Final yanlışının doğrusu “Yeniş”tir. Yeniş Bölümü, Yeniş Zamanı ya da kısaca Yeniş denilmelidir.
Bir diğer yanlış ifade ise Salavatlama için kullanılmaktadır.
Salavat Hz. Muhammed’e (S.A.V) ve onun soyundan gelenlere (Ehl-i Beyt) saygı ve selam vesilesi için okunan dualara denir.
Cazgır Salavatlama yaparken ne okumaktadır: Allah Allah İllallah Muhammedun Resullallah
Yani Kelime-i Şehadet okumaktadır.
Bu eskiden de böyle miydi yoksa zamanla mı değişti bilmiyorum ama şu anki durumda bu yanlıştır, eksiktir, hatalıdır, hatta hatarlıdır.
Evet şüphesiz Salavatlama yapılmalıdır ama mutlaka ve mutlaka doğru yapılmadır.
Doğrusu şöyle olmalıdır: Allah Allah İllallah Muhammedun Resullallah. Âllâhümme salli alâ Seyyidina Muhammed.
İşte şimdi doğru oldu..
Sırf vezni, kafiyesi uysun diye Salavatlama eksik yapılmamalıdır.
Cazgırların şahsi insiyatifine bu konular bırakılmayacak kadar önemlidir.
Sözün özü;
Yine kimsenin değinmediği, ilgilenmediği, ne olacak canım dediği
Para etmeyen bir konuya değindim.
Biz Türk Yağlı Güreşlerinin kalitesinin bu konulardaki tutarlılık, anlam ve bütünlükten filiz vereceğine inanıyoruz.
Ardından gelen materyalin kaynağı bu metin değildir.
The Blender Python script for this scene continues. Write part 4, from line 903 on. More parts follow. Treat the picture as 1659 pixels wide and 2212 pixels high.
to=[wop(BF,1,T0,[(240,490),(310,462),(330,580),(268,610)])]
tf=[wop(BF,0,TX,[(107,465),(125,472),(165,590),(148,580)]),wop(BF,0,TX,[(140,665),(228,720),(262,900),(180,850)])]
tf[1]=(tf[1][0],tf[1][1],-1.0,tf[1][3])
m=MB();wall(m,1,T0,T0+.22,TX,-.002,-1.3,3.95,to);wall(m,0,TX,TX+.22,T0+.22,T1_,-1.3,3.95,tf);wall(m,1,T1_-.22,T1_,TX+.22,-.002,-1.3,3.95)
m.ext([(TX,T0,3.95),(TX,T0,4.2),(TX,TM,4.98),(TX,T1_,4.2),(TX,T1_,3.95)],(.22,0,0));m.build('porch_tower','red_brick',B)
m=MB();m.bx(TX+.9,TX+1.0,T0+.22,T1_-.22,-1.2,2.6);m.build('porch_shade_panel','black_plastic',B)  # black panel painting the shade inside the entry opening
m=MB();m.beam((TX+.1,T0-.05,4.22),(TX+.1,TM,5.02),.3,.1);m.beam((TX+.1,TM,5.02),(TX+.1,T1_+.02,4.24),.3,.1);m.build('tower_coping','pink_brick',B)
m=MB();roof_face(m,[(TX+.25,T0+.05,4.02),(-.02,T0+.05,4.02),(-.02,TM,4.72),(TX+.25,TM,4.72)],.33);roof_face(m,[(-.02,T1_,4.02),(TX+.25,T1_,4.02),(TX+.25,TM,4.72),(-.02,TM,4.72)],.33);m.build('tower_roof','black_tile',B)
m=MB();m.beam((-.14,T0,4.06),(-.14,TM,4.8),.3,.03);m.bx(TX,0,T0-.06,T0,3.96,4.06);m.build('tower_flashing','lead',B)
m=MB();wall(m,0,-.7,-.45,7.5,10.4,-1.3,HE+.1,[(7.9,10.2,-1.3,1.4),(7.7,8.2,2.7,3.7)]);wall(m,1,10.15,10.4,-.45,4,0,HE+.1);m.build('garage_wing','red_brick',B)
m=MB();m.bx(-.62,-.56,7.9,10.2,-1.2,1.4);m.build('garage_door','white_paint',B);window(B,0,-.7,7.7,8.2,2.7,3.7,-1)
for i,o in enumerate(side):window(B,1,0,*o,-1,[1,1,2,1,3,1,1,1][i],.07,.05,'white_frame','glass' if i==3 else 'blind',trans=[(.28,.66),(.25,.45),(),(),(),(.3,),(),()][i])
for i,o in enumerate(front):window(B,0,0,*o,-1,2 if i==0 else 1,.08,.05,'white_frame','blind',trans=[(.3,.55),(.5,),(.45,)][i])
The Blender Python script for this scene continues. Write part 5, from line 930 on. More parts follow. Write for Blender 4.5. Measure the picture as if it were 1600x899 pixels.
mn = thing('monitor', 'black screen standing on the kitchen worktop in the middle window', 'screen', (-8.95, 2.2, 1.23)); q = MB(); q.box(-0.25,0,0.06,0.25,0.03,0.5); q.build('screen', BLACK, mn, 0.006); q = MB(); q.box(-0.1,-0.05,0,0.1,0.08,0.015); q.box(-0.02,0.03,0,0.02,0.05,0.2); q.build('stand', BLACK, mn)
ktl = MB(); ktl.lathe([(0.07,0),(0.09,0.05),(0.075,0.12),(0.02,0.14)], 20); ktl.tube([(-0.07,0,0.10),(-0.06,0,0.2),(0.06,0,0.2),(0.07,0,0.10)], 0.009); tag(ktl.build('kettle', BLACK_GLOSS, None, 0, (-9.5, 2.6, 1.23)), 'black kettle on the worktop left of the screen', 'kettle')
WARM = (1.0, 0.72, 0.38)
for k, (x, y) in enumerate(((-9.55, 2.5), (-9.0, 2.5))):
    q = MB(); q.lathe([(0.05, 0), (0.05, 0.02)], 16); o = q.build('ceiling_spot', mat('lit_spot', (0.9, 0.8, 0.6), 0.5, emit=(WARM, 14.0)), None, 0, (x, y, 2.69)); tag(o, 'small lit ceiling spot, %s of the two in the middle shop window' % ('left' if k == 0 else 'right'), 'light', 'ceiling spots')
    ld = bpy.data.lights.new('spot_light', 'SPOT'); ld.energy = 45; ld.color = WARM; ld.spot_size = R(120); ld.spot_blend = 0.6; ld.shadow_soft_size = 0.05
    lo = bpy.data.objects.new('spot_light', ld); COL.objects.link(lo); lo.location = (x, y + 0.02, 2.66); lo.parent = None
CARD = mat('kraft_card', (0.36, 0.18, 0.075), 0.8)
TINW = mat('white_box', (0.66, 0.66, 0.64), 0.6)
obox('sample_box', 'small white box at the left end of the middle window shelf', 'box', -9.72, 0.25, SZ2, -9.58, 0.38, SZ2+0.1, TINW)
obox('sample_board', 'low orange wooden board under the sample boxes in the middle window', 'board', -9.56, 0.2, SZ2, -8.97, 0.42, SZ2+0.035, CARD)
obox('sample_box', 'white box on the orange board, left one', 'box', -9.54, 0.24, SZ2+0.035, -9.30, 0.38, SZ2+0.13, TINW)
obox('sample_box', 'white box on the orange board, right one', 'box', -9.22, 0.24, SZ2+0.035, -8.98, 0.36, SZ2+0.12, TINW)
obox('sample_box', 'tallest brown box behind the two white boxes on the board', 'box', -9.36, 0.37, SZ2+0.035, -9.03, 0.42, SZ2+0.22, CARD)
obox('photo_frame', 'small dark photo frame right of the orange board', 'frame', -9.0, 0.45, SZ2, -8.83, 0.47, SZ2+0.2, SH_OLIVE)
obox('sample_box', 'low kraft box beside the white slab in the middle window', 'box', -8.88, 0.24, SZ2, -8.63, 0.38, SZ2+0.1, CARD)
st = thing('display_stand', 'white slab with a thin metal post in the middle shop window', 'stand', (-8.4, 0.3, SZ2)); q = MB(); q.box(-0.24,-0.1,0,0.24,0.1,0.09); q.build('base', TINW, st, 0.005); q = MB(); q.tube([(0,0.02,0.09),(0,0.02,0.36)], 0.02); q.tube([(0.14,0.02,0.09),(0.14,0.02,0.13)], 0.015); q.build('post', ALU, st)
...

Bırakın başkaları sırf para konuşsun, ağa etrafında fır dönsün, günlük palyatif çözümlerle kendine makam ihdas etsin.
O kendi bileceği ve düşeceği derekenin yolu.
Biz yolumuza devam ediyoruz.
Kısmet olursa sonraki Başyazıda Türk Yağlı Güreşlerindeki kavram kargaşasına devam ederiz.